Podkreślił, że projekt uchwały był elementem kampanii referendalnej PiS, a skierowanie go do komisji "pozwoli wszystkim wyjść z twarzą". Projekt na wniosek PO trafi do Komisji Infrastruktury i Inwestycji.
Andrzej Golimont z klubu radnych SLD poparł wniosek o usunięcie zapisów o opłatach ze strategii transportowej Warszawy. Podkreślił jednak, że opłaty może wprowadzić większość w Radzie Warszawy bez względu na zapisy w strategii.
Nadzwyczajna sesja Rady Warszawy została zwołana na wniosek PiS jeszcze przed referendum ws. odwołania prezydent Warszawy Hanny Gronkiewicz-Waltz, które z powodu niskiej frekwencji było nieważne. PiS domagało się zmian w "Strategii Zrównoważonego Rozwoju Systemu Transportowego Warszawy do 2015 r. i na lata kolejne" uchwalonej w 2009 r. za prezydentury Gronkiewicz-Waltz.
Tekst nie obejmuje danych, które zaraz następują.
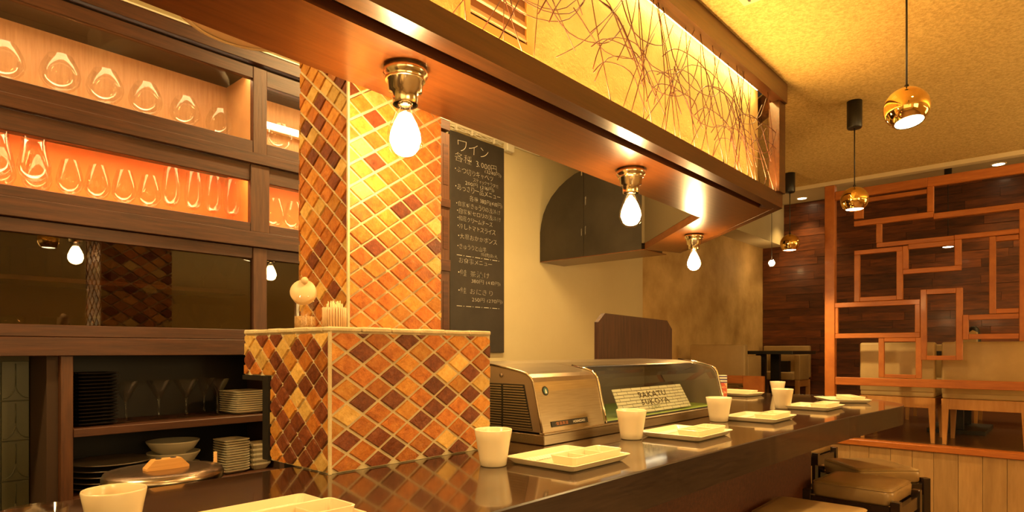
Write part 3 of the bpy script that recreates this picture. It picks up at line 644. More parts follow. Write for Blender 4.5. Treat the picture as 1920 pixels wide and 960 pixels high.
# printed sheet with mirror-written lettering leaning inside the case
SB = ((1.84, 1.150, 1.043), (2.375, 1.150, 1.043)); ST = ((1.856, 1.196, 1.132), (2.37, 1.196, 1.132))
sv = Vector((0, ST[0][1]-SB[0][1], ST[0][2]-SB[0][2])); sl = sv.length; sdir = sv.normalized(); sn = Vector((0, -sdir.z, sdir.y))
sheet = thing('printed_sheet', 'white brick-patterned sheet with dark lettering inside the display case', 'sign', (1.845, 1.152, 1.0445))
sp = lambda u, v, d=0: tuple(Vector((1.845, 1.152, 1.0445))+Vector((u, 0, 0))+sdir*v+sn*d)
MP_BRICK.inputs['Rotation'].default_value = (-math.atan2(sdir.z, sdir.y), 0, 0)
shm = MB().add([sp(0, 0), sp(.53, 0), sp(.522, sl), sp(.012, sl), sp(0, 0, -.002), sp(.53, 0, -.002), sp(.522, sl, -.002), sp(.012, sl, -.002)], [(0, 1, 2, 3), (7, 6, 5, 4), (0, 4, 5, 1), (1, 5, 6, 2), (2, 6, 7, 3), (3, 7, 4, 0)])
obj('sheet', shm, M['brick_print'], sheet)
ink = plain('brown_ink', (.10, .075, .05), .7)
obj('lettering', text_mb('9AKATU', .21, .030, lambda u, v: sp(.165+u, .070+v, .0008), .12, 3, .02), ink, sheet)
obj('lettering', text_mb('5UKOYA', .21, .030, lambda u, v: sp(.165+u, .040+v, .0008), .12, 4, .02), ink, sheet)
obj('lettering', text_mb('上北さ', .075, .014, lambda u, v: sp(.215+u, .016+v, .0008), .1, 5, .01), plain('green_ink', (.16, .20, .06), .7), sheet)
# dark board standing behind the case
bp = [(2.40, 0), (3.11, 0), (3.11, .385), (3.055, .43), (2.455, .443), (2.40, .40)]
o = tag(obj('wooden_board', MB().prism([(x-2.75, z) for x, z in bp], lambda u, v, w: (u, w, v), 0, .022), M['darkboard']), 'dark wooden board with clipped corners standing behind the display case', 'board'); o.location = (2.75, 1.62, 1.0005)

# ------------------------------------------------------------------ chalkboard on the back wall
cb = thing('chalkboard', 'tall black menu chalkboard with white Japanese handwriting on the pale wall', 'chalkboard', (2.91, 2.92, 1.255))
obj('panel', MB().box(2.661, 3.161, 2.908, 2.929, 1.255, 2.658, .002), M['board'], cb)
lines = [('ワイン', 2.709, 3.013, 2.582, 0.092), ('各種', 2.695, 2.852, 2.501, 0.060), ('3.000円', 2.883, 3.084, 2.497, 0.050), ('(3240円)', 2.966, 3.131, 2.464, 0.030), ('・ぶつ切りキャベツ', 2.681, 3.053, 2.424, 0.045), ('スティックサラダ付', 2.857, 3.101, 2.383, 0.030), ('200円 (216円)', 2.787, 3.062, 2.351, 0.031), ('・あっさり一品メニュー', 2.685, 3.123, 2.313, 0.047), ('各種 380円(410円)', 2.827, 3.142, 2.258, 0.038), ('・自家製きゅうりの浅漬け', 2.695, 3.123, 2.207, 0.040), ('・自家製セロリの浅漬け', 2.7, 3.128, 2.161, 0.038), ('・和風クリームチーズ', 2.706, 3.046, 2.115, 0.038), ('・冷しトマトスライス', 2.706, 3.073, 2.065, 0.040), ('・大根おかかポンズ', 2.709, 3.09, 2.002, 0.040), ('・きゅうりと山芋', 2.704, 2.987, 1.937, 0.040), ('梅肉あえ', 2.929, 3.095, 1.905, 0.028), ('お食事メニュー', 2.728, 3.04, 1.847, 0.040), ('・鮭 茶漬け', 2.7, 3.017, 1.768, 0.045), ('380円 (410円)', 2.842, 3.123, 1.723, 0.032), ('・鮭 おにぎり', 2.704, 3.049, 1.654, 0.045), ('250円 (270円)', 2.847, 3.145, 1.602, 0.033)]
for k, (tx, a, b2, z, h) in enumerate(lines):
    obj('handwriting', text_mb(tx, b2-a, h, lambda u, v: (a+u, 2.9068, z+v), .10, k), M['chalk'], cb)
for z in (1.878, 1.554):
    d = MB(); x = 2.715
    while x < 3.09: d.box(x, x+.045, 2.906, 2.9075, z-.0015, z+.0015).box(x+.06, x+.064, 2.906, 2.9075, z-.002, z+.002); x += .082
    obj('dashed_line', d, M['chalk'], cb)
# cable run and junction box over the board
cr = thing('cable_run', 'white cable conduit with clipped wires above the chalkboard', 'cable', (3.1, 2.92, 2.72))
obj('conduit', MB().box(2.66, 3.56, 2.915, 2.9295, 2.70, 2.735, .003), M['white_plastic'], cr)
for q in range(3): obj('wire', MB().tube([(2.66+.03*i, 2.909-.002*q, 2.685+.010*math.sin(i*.8+q*2)-.004*q) for i in range(17)], .0035, 5), M['white_plastic'], cr)
obj('junction_box', MB().box(3.17, 3.245, 2.885, 2.9295, 2.645, 2.715, .006), M['white_plastic'], cr)
for x in (2.70, 2.84, 3.05): obj('clip', MB().box(x, x+.012, 2.897, 2.914, 2.664, 2.70, .002), M['white_plastic'], cr)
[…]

Stołeczny ratusz wyjaśniał wówczas, że zapisy dotyczące m.in. opłat za korzystanie z infrastruktury drogowej umieszczono w dokumencie, gdy komisarzem Warszawy był Kazimierz Marcinkiewicz (premierem był wówczas Jarosław Kaczyński) i że łagodziły wcześniejsze, które powstały za prezydentury Lecha Kaczyńskiego w Warszawie. Według ratusza, wcześniejszy zapis jednoznacznie mówił, że takie opłaty zostaną wprowadzone.